On Facebook recently my friend, Steve Prestegard, posted one of the worst moments in musical history when the "Lawrence Welk Show" performed Brewer & Shipley's One Toke Over the Line. Apparently, Welk thought the song was a religious hymn when it was really about toking.

For those below a certain age, Lawrence Welk was the (in the vernacular of the time) the squarest, most un-hip, television and music performer in history. All teenagers at the time were required, by law, to run out of the house with their hair on fire as our parents watched.

While I likely qualify as the third squarest person in history (behind Welk and another), even I knew what the song was about. Only, I knew it sooner than everyone else. Growing up a teenager in Kansas City, we had The Vanguard, a no-alcohol, really cool nightclub for teenagers. The comedians who performed were people that no one had ever heard of like Steve Martin and Gabe Kaplan. Among the musical performers were a local group known as Brewer & Shipley.

So, I couldn't believe it when I went to the University of Oklahoma and Toke and Tarkio Road were on the radio. I was always glad they found a measure of success.
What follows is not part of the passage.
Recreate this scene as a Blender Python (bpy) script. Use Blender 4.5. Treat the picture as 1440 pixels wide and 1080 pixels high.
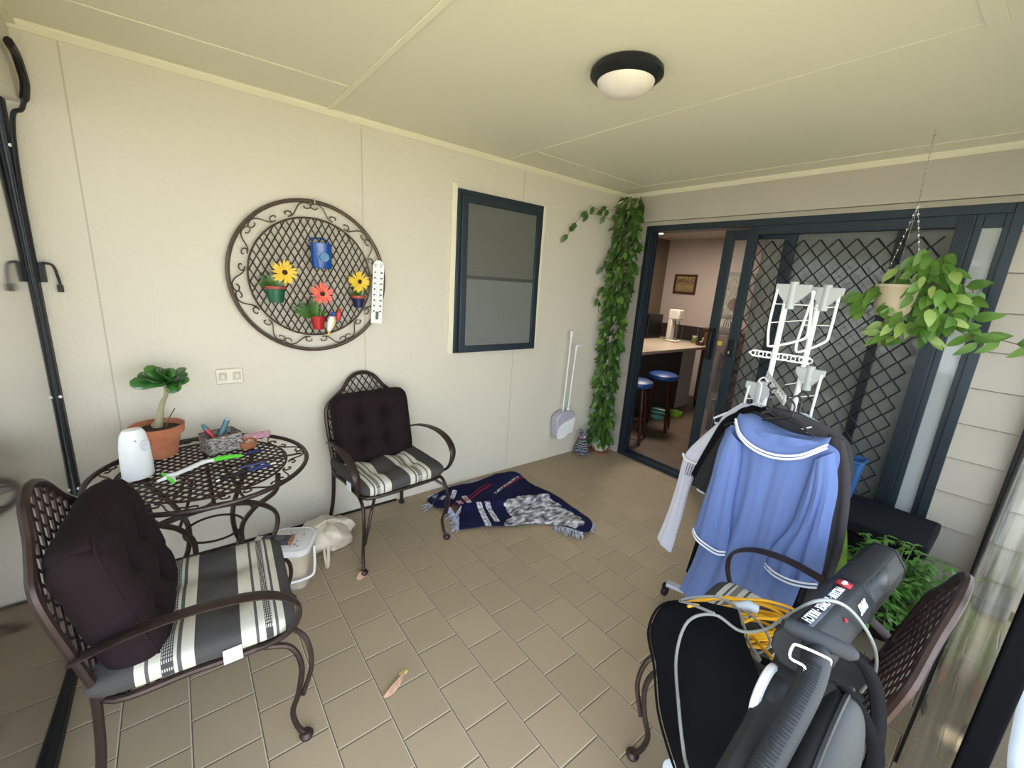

Now, who was the second squarest person in history? The principal of Catholic Rockhurst High School who booked Brewer & Shipley for an all-school assembly, also believing, that Toke was a religious hymn. Of course, almost all of the (all-male) students had taken their dates to the Vanguard and the the level of snickering by us boys reached a level I have never heard before or since!

Comments

  1. Love those "Modern Spirituals"! My mom and grandmother took me to see Lawrence Welk sometime around 1957 at the Music Hall in Municipal Auditorium. Thanks for the memories!